9. All the same, in implementing the Policy, a rational approach is always expected from the officials in charge. Section 111 of the Customs Act, while providing as to under what circumstances, the imported goods could be confiscated, invests in the authority implementing the said provision, discretion as to whether order for confiscation should or should not be passed. The discretionary powers so invested are meant to be exercised by the authority, in most judicious way, and if the authority himself is satisfied about substantial compliance, as is the case here, he ought to have exercised his discretion not to order confiscation under Section 111(d) of the Customs Act. Going by the first paragraph under the heading “finding” in the order in original, the adjudicating authority appears to have been completely satisfied with compliance of OGL conditions, but has been motivated to order confiscation, as technically the import was unauthorised. This could be the just case, where discretion statutorily given, ought to have been exercised, and confiscation need not have been ordered.

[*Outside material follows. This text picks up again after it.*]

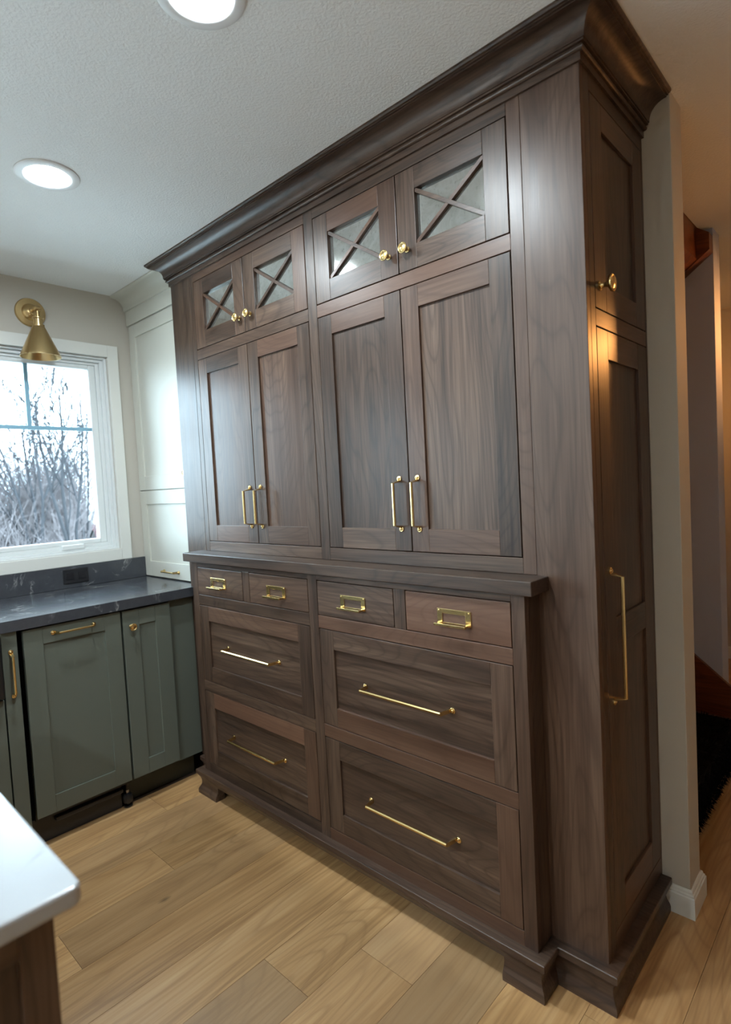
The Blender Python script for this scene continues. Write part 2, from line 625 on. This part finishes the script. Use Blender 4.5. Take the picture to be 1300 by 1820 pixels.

11. Thus, though not disturbing the finding that on the day the import was effected, there was non-compliance of OGL conditions, considering the surrounding circumstances, absence of mala fides, compliance of requirement immediately, as also satisfaction thereof by the adjudicating authority, I hold that the order for confiscation and consequential order to pay fine in lieu of confiscation, was not justified, and is hereby set aside.
12. The appeal is allowed in the above terms. Consequential relief to follow.